Growth and return are considered the two most important aspects of investing in shares, however it’s important not to forget the little brother, franking credits.

When you buy a share, you are buying a share/part ownership in a company. You can enjoy the growth in the company via the rise in share price, or alternatively the dividends paid when profits are released to the shareholders.

Through the dealings within a company, company tax is paid, which as an investor you don’t really have to think about. The day to day running of the business is not your concern, so as we all pay tax, so does the business that you are investing in.

When you receive a dividend, you are receiving income that you will need to include in your yearly tax return. You guessed it, you have to pay tax on that dividend.

If however, tax has already been paid on this money through the business, then you should not have to pay tax again. If you did, the ATO would be collecting tax from the same portion of money twice. Outrage! This is why franking credits were created. When a dividend is paid, if tax has already been paid on part or all of the dividend, a franking credit will also be given to the shareholder to avoid double taxation.

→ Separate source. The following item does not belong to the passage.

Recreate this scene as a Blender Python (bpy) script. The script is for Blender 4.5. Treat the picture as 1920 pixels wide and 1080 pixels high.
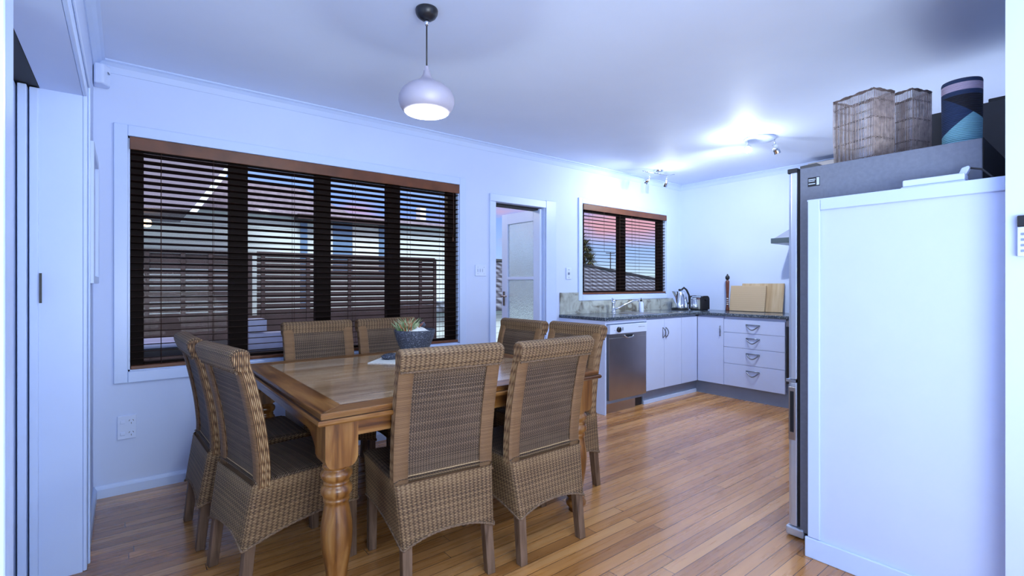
import bpy, bmesh, math, random
from mathutils import Vector, Matrix
from math import pi, sin, cos, radians as R
random.seed(7)
for o in list(bpy.data.objects): bpy.data.objects.remove(o)
S = bpy.context.scene
COL = S.collection

# ------------------------------------------------------------------ camera
F_PX = 918.5; YAW = 0.9024; EYE = 1.204
cam = bpy.data.cameras.new('camera'); cam.sensor_width = 36; cam.lens = F_PX/1920*36
cam.shift_y = -6.3/1920; cam.clip_start = 0.03
co = bpy.data.objects.new('camera', cam); COL.objects.link(co)
co.location = (0, 0, EYE); co.rotation_euler = (pi/2, 0, YAW - pi/2)
S.camera = co
S.view_settings.view_transform = 'Standard'; S.view_settings.look = 'None'
S.view_settings.gamma = 1; S.view_settings.use_curve_mapping = False
S.view_settings.exposure = 0.08

# ------------------------------------------------------------------ node helpers
def mat(name):
    m = bpy.data.materials.new(name); m.use_nodes = True
    nt = m.node_tree; return m, nt, nt.nodes['Principled BSDF']
def nd(nt, t, **k):
    n = nt.nodes.new(t)
    for a, b in k.items():
        if a.startswith('i_'):
            n.inputs[int(a[2:])].default_value = b
        else: setattr(n, a, b)
    return n
def mth(nt, op, a, b=None, c=None):
    n = nt.nodes.new('ShaderNodeMath'); n.operation = op
    for i, v in enumerate((a, b, c)):
        if v is None: continue
        if isinstance(v, (int, float)): n.inputs[i].default_value = v
        else: nt.links.new(v, n.inputs[i])
    return n.outputs[0]
def ramp(nt, fac, stops):
    n = nt.nodes.new('ShaderNodeValToRGB'); e = n.color_ramp.elements
    while len(e) < len(stops): e.new(0.5)
    for el, (p, c) in zip(e, stops): el.position = p; el.color = (*c, 1) if len(c) == 3 else c
    nt.links.new(fac, n.inputs[0]); return n.outputs[0]
def mixc(nt, fac, a, b, mode='MIX'):
    n = nt.nodes.new('ShaderNodeMix'); n.data_type = 'RGBA'; n.blend_type = mode
    for idx, v in ((0, fac), (6, a), (7, b)):
        if isinstance(v, (int, float)): n.inputs[idx].default_value = v
        elif isinstance(v, tuple): n.inputs[idx].default_value = (*v, 1)
        else: nt.links.new(v, n.inputs[idx])
    return n.outputs[2]
def bump(nt, h, bs, dist=0.002, st=1.0):
    n = nt.nodes.new('ShaderNodeBump'); n.inputs['Distance'].default_value = dist; n.inputs['Strength'].default_value = st
    nt.links.new(h, n.inputs['Height']); nt.links.new(n.outputs[0], bs.inputs['Normal'])
def simple(name, col, rough=0.5, metal=0, spec=0.5, var=0.06, scale=8, bumpd=0.0, coat=0):
    m, nt, b = mat(name)
    tc = nd(nt, 'ShaderNodeTexCoord'); nz = nd(nt, 'ShaderNodeTexNoise'); nz.inputs['Scale'].default_value = scale; nz.inputs['Detail'].default_value = 4
    nt.links.new(tc.outputs['Object'], nz.inputs['Vector'])
    c = tuple(col)
    lo = tuple(max(0, v*(1-var)) for v in c); hi = tuple(min(1, v*(1+var)) for v in c)
    nt.links.new(ramp(nt, nz.outputs[0], [(0.3, lo), (0.7, hi)]), b.inputs['Base Color'])
    b.inputs['Roughness'].default_value = rough; b.inputs['Metallic'].default_value = metal
    b.inputs['Specular IOR Level'].default_value = spec; b.inputs['Coat Weight'].default_value = coat
    b.inputs['Coat Roughness'].default_value = 0.1
    if bumpd: bump(nt, nz.outputs[0], b, bumpd)
    return m
def emis(name, col, st):
    m, nt, b = mat(name)
    b.inputs['Base Color'].default_value = (*col, 1); b.inputs['Emission Color'].default_value = (*col, 1); b.inputs['Emission Strength'].default_value = st
    return m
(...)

So when you are completing your tax return, you include the dividend, but you also include the franking credit. A franking credit is a tax offset, and reduces the overall tax you pay.

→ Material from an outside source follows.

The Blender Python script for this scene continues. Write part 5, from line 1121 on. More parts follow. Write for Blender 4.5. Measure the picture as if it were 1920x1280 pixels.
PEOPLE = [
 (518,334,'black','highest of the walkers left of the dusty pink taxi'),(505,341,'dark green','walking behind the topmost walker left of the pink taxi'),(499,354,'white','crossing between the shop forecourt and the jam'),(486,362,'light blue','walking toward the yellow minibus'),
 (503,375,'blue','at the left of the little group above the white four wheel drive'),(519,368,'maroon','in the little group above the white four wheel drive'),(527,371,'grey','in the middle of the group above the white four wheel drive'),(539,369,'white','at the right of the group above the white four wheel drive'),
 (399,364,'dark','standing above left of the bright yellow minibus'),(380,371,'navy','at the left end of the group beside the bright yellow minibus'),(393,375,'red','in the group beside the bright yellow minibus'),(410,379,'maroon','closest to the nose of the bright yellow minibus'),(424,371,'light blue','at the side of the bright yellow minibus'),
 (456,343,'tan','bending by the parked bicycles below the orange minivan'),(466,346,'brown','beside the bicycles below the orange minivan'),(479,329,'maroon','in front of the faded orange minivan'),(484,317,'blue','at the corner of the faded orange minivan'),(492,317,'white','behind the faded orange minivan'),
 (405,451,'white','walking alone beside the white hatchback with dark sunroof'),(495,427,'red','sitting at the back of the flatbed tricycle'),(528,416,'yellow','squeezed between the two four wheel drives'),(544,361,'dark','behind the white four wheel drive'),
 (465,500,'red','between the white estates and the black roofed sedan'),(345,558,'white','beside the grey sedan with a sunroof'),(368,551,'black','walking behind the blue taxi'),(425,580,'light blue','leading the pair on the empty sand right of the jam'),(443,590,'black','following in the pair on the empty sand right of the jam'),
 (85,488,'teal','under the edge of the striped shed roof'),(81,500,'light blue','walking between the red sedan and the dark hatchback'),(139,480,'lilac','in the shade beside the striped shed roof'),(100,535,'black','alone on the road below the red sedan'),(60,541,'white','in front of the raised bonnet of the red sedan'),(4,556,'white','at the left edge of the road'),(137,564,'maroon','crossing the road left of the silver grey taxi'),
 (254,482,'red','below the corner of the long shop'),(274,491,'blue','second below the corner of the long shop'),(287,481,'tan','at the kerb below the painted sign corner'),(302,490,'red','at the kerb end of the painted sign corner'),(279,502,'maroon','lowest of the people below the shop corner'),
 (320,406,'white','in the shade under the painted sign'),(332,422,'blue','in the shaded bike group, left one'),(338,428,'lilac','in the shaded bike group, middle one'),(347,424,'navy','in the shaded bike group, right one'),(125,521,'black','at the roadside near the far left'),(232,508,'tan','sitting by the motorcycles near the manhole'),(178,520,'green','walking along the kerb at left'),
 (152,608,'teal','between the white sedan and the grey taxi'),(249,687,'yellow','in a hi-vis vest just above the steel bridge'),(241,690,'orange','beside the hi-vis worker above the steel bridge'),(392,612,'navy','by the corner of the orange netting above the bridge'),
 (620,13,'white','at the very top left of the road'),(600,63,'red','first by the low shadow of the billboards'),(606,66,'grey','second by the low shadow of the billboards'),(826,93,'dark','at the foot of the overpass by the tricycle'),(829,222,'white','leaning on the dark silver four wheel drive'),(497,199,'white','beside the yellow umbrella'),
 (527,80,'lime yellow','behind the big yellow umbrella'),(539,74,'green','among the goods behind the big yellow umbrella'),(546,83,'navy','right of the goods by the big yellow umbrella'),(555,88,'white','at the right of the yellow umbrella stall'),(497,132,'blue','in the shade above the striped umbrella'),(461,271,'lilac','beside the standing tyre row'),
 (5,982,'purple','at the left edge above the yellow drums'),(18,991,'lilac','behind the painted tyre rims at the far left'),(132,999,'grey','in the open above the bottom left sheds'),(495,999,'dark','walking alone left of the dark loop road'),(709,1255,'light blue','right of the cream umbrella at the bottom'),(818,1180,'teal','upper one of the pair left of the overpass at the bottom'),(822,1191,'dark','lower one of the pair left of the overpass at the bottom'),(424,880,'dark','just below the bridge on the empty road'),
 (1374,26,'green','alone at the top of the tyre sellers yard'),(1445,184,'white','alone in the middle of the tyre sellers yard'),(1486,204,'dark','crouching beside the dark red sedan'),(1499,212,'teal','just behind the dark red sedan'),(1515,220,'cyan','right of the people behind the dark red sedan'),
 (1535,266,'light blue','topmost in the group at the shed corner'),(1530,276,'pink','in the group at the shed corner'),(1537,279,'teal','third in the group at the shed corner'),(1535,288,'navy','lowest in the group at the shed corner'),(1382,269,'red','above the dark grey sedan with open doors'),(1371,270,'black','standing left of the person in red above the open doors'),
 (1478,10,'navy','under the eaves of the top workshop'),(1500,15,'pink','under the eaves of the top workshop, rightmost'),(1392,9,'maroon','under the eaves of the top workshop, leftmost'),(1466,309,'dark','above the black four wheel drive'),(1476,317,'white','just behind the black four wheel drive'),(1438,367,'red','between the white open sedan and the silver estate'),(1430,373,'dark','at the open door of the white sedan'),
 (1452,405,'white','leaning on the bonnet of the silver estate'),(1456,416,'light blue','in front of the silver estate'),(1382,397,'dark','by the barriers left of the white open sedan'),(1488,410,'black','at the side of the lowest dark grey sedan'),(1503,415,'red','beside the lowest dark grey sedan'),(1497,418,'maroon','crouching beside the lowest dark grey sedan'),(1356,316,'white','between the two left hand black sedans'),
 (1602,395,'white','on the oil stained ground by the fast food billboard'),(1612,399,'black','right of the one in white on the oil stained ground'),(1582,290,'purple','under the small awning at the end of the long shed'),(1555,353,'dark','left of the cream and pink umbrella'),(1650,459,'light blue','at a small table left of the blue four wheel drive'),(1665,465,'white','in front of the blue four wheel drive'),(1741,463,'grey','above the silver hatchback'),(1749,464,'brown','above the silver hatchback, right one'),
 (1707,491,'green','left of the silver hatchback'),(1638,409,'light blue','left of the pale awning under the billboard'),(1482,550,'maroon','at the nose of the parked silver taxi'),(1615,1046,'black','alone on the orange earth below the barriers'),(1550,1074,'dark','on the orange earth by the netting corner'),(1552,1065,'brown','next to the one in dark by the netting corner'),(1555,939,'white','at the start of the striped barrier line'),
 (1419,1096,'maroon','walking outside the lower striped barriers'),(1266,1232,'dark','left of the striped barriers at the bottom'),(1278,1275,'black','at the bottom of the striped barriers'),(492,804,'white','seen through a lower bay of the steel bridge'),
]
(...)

Here is an example to help you along the way

Dante owns shares in a company, and the company pays him a fully franked dividend of $700. The dividend statement says there is a franking credit of $300. This represents the tax that the company has already paid.

This means that the dividend, before company tax was deducted, would have been $1,000 ($700 + $300) At tax time Dante must declare $1,000 in his taxable income.

Now, because tax has already been paid on this $1,000, Dante will not have to pay the tax again. The franking credit of $300 will be used to reduce the overall tax Dante pays.

If after completing his tax return his tax total payable is $4,000, this will be reduced to $3,700 as the $300 franking credit will offset the tax.

If he had no tax bill, he would receive $300 cash refund from the ATO.

You can see that the franking credit can make quite the difference at the end of the day.